*** SOURCE DATA ***

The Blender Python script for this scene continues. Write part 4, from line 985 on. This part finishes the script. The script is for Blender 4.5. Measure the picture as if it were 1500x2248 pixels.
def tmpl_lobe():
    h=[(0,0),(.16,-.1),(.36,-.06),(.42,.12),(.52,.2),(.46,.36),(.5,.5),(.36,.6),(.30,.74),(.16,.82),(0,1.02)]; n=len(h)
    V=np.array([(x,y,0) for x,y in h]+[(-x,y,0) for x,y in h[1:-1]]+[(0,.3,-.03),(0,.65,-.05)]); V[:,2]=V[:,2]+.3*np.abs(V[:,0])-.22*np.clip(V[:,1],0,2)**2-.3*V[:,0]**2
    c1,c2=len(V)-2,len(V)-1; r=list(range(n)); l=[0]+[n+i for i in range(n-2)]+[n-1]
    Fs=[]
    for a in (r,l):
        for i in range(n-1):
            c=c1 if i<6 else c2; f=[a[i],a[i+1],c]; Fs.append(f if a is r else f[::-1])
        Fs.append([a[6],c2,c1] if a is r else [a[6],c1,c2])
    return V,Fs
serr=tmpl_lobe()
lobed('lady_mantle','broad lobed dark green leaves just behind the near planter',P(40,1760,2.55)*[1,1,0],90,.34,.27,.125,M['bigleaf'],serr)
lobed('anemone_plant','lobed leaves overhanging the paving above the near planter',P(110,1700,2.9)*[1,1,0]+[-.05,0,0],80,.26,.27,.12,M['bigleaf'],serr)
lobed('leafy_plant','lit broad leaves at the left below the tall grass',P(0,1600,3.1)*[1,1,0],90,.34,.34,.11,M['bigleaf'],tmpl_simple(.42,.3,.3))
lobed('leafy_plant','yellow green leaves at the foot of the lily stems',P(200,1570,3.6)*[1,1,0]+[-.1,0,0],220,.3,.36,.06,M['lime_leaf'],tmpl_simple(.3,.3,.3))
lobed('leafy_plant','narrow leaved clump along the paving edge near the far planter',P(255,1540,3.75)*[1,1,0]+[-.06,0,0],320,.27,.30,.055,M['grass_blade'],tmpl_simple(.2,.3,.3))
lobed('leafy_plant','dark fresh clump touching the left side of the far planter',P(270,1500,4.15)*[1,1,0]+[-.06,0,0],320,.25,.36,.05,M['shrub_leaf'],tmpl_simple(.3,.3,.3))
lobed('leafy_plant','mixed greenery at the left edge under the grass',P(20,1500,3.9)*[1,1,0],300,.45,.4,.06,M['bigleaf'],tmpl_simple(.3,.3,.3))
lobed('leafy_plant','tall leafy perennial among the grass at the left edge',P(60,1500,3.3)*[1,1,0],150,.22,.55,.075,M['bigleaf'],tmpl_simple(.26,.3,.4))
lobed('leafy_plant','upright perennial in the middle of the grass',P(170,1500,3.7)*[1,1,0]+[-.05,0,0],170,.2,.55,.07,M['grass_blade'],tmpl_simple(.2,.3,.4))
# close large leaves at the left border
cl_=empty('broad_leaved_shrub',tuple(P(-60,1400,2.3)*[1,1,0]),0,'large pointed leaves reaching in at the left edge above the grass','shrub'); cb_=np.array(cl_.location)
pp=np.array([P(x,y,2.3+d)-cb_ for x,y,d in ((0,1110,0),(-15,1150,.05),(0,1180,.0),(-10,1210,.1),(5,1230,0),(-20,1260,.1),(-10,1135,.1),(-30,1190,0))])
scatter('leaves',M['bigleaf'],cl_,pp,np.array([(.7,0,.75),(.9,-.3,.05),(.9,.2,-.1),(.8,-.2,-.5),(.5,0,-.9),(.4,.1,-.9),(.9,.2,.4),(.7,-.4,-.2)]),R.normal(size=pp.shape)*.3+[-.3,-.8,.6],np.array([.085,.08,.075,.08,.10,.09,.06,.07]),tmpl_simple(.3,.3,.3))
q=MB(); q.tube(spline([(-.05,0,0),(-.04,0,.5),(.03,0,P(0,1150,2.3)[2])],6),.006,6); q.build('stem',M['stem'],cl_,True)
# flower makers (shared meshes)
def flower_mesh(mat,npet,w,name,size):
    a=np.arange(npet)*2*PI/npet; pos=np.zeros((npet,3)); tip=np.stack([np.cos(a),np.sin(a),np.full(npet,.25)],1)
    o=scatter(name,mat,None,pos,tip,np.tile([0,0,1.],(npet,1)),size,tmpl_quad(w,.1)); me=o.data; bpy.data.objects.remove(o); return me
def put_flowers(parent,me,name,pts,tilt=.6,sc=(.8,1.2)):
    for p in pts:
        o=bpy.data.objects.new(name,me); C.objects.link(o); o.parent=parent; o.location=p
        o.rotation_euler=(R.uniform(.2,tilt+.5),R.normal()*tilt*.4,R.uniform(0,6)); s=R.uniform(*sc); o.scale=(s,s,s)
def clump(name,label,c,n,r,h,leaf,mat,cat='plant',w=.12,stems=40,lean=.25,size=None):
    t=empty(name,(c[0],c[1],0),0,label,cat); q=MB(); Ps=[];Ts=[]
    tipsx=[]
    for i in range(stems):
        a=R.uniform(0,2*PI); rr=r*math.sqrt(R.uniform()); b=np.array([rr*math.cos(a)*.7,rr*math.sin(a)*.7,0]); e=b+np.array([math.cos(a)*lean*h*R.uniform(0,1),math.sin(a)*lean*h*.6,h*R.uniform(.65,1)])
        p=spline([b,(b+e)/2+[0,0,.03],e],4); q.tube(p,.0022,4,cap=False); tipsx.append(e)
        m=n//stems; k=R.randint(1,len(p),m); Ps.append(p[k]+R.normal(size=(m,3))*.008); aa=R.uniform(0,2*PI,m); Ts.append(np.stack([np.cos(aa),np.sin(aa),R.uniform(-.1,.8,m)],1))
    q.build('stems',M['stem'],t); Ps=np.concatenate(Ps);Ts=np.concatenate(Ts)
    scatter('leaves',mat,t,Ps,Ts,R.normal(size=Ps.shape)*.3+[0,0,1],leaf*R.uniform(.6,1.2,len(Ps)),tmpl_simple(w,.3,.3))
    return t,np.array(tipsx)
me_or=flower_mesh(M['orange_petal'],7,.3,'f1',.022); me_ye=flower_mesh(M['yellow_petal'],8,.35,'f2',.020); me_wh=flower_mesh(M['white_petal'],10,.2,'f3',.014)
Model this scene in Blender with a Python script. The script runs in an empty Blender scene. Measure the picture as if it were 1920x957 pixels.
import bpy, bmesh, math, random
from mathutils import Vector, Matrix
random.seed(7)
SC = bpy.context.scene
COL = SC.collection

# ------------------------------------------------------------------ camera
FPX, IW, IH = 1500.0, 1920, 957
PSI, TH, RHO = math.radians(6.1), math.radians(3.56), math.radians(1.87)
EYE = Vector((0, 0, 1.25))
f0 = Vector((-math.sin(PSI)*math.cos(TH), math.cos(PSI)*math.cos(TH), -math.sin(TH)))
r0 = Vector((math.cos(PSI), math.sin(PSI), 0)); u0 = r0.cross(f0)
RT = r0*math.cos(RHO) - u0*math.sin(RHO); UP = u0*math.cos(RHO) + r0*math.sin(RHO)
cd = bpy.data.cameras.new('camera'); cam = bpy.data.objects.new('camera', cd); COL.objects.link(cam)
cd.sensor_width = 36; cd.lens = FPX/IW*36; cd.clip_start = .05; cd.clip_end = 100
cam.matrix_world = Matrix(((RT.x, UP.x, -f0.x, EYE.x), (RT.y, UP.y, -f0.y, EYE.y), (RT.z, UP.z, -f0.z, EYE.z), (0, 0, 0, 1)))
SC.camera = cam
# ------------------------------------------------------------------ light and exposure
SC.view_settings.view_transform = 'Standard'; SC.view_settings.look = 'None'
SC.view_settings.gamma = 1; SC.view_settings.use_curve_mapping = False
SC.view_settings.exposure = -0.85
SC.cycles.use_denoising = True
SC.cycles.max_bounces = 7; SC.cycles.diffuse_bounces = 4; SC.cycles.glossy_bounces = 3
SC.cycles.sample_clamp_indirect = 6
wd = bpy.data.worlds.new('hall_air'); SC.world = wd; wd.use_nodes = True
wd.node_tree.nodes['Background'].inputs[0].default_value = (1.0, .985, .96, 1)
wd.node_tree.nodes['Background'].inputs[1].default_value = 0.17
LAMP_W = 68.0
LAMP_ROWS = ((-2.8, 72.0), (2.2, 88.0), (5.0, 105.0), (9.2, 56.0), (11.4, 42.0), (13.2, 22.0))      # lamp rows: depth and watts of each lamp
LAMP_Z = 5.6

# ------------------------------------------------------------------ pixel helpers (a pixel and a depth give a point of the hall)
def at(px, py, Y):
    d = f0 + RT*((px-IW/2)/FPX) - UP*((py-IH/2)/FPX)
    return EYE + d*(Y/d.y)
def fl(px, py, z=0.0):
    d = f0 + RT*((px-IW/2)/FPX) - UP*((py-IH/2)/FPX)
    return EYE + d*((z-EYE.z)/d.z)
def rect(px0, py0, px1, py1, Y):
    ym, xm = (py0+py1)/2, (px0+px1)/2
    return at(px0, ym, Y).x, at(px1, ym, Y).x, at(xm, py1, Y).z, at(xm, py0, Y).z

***

## WHAT YOU WILL DO
Only the lines from the line with "Model this scene" to the line with "COL = SC.collection", inclusive, are to be printed, exactly as they appear.

## ANSWER TO THIS PROBLEM
Model this scene in Blender with a Python script. The script runs in an empty Blender scene. Measure the picture as if it were 1920x957 pixels.
import bpy, bmesh, math, random
from mathutils import Vector, Matrix
random.seed(7)
SC = bpy.context.scene
COL = SC.collection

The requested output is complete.